Spingendosi a impedire la formazione di un governo che contava su una
solida maggioranza parlamentare, Mattarella ha violato i principi più
essenziali del nostro assetto costituzionale. Questo governo potrà
non piacerci perché è parafascista, o perché è cattivista, o
perché è troppo strano e originale, ma ha la maggioranza in
parlamento: e questa è la democrazia. Eppure, un uomo dall'animo
tutt'altro che autoritario come Mattarella ha potuto fare tutto
questo invocando i suoi poteri costituzionali.

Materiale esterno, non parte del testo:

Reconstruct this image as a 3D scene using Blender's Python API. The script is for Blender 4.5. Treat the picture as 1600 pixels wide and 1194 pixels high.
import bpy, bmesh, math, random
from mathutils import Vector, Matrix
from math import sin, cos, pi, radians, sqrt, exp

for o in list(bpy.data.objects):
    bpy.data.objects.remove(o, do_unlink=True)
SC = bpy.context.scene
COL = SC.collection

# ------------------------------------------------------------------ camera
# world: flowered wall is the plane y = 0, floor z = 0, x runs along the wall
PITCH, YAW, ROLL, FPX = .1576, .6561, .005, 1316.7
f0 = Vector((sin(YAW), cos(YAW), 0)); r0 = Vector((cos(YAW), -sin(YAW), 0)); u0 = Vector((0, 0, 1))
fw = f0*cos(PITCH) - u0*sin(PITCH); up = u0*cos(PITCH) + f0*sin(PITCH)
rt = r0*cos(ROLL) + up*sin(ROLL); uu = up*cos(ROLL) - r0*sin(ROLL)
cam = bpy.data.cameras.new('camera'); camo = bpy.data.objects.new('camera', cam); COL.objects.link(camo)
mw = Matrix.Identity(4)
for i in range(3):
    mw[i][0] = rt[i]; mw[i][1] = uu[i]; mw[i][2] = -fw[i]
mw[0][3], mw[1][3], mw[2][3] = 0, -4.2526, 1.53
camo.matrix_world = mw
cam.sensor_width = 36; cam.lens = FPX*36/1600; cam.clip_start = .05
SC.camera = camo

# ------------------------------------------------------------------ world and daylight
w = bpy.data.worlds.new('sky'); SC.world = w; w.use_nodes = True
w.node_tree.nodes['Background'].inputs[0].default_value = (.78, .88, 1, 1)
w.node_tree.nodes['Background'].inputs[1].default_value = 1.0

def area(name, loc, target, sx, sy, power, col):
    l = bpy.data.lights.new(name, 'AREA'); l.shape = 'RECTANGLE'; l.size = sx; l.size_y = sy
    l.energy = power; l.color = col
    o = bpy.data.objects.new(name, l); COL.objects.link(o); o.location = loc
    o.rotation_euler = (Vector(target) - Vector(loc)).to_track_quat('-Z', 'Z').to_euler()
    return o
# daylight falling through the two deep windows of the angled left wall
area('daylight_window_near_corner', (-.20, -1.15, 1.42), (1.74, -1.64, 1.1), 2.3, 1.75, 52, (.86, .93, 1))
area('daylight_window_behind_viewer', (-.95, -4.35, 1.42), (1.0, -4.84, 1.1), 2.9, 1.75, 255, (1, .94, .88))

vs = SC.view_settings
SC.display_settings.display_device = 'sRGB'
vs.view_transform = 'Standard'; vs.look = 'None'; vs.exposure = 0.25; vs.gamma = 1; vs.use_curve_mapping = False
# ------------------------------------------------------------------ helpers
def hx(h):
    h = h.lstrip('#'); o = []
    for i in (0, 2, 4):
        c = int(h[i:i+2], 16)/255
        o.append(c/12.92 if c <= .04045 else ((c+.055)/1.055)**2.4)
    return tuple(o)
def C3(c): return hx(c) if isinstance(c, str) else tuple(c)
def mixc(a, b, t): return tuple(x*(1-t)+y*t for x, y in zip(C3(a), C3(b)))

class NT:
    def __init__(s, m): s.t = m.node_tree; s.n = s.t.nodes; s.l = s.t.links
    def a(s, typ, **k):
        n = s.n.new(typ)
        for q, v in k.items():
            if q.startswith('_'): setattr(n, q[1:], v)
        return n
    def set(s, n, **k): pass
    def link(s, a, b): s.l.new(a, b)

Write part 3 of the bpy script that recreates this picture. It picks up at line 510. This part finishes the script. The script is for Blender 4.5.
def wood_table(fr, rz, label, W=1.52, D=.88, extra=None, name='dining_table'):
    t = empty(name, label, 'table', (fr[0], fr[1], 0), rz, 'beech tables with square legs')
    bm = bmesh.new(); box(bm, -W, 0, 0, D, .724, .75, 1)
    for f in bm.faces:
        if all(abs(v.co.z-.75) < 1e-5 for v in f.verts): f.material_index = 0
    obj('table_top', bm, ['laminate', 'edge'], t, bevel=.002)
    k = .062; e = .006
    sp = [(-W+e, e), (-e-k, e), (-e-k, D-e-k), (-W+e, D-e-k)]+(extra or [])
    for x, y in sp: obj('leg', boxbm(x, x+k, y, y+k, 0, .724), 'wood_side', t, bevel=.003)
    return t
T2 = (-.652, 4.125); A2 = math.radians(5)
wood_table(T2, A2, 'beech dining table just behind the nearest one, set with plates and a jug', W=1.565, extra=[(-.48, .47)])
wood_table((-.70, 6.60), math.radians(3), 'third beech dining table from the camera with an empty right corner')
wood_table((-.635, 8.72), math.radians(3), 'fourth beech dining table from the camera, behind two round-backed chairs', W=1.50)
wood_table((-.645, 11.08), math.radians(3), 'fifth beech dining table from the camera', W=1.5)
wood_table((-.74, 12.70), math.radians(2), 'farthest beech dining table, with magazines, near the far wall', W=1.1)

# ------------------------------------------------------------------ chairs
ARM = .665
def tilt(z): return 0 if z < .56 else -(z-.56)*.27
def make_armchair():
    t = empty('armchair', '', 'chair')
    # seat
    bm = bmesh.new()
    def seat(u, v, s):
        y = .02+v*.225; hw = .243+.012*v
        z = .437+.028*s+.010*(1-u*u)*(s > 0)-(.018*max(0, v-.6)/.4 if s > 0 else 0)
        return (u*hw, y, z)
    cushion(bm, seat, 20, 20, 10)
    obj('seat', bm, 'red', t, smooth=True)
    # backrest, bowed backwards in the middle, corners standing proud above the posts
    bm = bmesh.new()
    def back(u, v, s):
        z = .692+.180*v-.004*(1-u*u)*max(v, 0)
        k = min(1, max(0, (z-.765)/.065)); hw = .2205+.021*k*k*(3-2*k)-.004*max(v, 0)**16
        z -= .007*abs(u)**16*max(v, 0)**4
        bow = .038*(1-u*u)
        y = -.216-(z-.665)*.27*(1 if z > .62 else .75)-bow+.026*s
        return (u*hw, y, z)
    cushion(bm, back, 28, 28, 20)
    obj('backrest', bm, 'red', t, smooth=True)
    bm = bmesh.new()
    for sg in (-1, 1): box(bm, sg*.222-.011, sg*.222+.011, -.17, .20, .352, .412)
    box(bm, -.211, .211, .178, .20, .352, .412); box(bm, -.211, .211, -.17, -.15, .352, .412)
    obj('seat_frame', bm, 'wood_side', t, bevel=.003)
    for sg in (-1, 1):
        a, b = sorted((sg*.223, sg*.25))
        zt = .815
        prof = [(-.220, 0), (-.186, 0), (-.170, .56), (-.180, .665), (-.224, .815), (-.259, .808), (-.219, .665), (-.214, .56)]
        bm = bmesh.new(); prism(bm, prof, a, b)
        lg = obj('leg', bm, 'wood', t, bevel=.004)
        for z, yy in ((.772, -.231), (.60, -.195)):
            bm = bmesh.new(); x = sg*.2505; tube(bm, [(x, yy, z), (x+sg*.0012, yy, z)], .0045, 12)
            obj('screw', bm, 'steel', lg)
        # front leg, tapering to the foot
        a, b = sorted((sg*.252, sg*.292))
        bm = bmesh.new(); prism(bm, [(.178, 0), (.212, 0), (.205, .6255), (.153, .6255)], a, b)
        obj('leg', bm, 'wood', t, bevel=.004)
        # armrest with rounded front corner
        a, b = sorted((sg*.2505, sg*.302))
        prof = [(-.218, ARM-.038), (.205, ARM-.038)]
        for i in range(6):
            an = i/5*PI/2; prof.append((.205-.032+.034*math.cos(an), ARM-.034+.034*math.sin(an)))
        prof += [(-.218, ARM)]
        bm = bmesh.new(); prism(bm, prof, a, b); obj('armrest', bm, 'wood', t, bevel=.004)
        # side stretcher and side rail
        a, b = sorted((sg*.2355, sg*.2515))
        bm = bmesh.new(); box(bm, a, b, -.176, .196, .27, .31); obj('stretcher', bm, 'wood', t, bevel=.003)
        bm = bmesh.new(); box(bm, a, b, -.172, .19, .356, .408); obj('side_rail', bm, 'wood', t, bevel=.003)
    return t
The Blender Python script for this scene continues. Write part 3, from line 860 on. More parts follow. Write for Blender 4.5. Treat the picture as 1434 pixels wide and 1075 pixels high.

Ebbene, qual è la lezione da trarne?
La lezione che se ne dovrebbe trarre è che il nostro dettato
costituzionale in materia di formazione del governo e di poteri del
presidente della repubblica è debole, ambiguo e potenzialmente
pericolosissimo. Non è un caso se un tipo come Di Maio ha potuto
proclamare un giorno che “i ministri li sceglie il presidente”, e
il giorno dopo che il presidente andava messo in stato d'accusa
perché pretendeva di scegliere i ministri. La figura del capo dello
stato disegnata dalla nostra carta è erede diretta di quella del
sovrano nello statuto albertino e nella prassi costituzionale della
monarchia. Da qui una quantità di aporie. Perché mai il governo
giura davanti al presidente, anziché davanti al parlamento, da cui
trae la sua legittimazione? E perché mai giura e assume i suoi
poteri prima del voto di
fiducia? Di più: perché mai un presidente dal ruolo talmente
“formale” che nessun atto da lui compiuto “è valido se non è
controfirmato dai ministri proponenti” (art. 89), dovrebbe avere il
potere di autorizzare la presentazione dei disegni di legge
governativi (art. 87, c. 4)? E se non li autorizza? Nulla è detto. E
che succede se si rifiuta di emanare i decreti con forza di legge
(art. 87, c5)? Non si sa.
Nel
silenzio della carta, i costituzionalisti si sono largamente
esercitati a qualificare e delimitare i poteri del presidente, a
distinguere quelli “formali” da quelli “sostanziali” e così
via: ma quanto è accaduto dimostra a chiare lettere che le
interpretazioni sono solo opinioni, che altre opinioni possono
smontare a piacimento.
Il
fatto è che un presidente che prendesse alla lettera i poteri che
gli sono attribuiti potrebbe paralizzare l'azione del governo
rifiutandosi di autorizzare i disegni di legge e di emanare i
decreti, oppure scegliere i ministri e il capo del governo che gli
aggradano, oppure addirittura, invocando la prassi, insediare a tempo
indeterminato esecutivi senza fiducia rifiutandosi di sciogliere le
camere, oppure ancora sciogliere le camere a suo piacimento senza
alcun vincolo di motivazione (art. 88). Insomma potrebbe diventare un
vero despota senza violare il dettato costituzionale. Intendiamoci:
nulla di tutto questo accadrà mai finché c'è un Mattarella al
Quirinale. Ma se ci fosse, che so, un Salvini? O un Berlusconi dei
bei tempi andati? A poco varrebbero le arcigne sentenze dei
costituzionalisti o le indignate mobilitazioni di piazza, se il
despota avesse il consenso che certi despoti sanno suscitare.
Corrono
tempi incerti e tempestosi. Quello che ieri sembrava impossibile,
domani può diventare realtà. Davanti a questi rischi, se mai si
formasse in parlamento una salda maggioranza veramente preoccupata di
salvaguardare la democrazia, piuttosto che i propri interessi di
breve periodo, quella maggioranza farebbe bene a ridefinire e
delimitare i poteri del presidente della repubblica nella
costituzione. E già che c'è, prima di tutto, farebbe bene a
rivedere l'articolo 138, imponendo i due terzi per qualsiasi modifica
costituzionale. Tira aria di repubblica presidenziale, in certi
ambienti. Ricordiamoci che Mussolini fu eletto, e Hitler pure.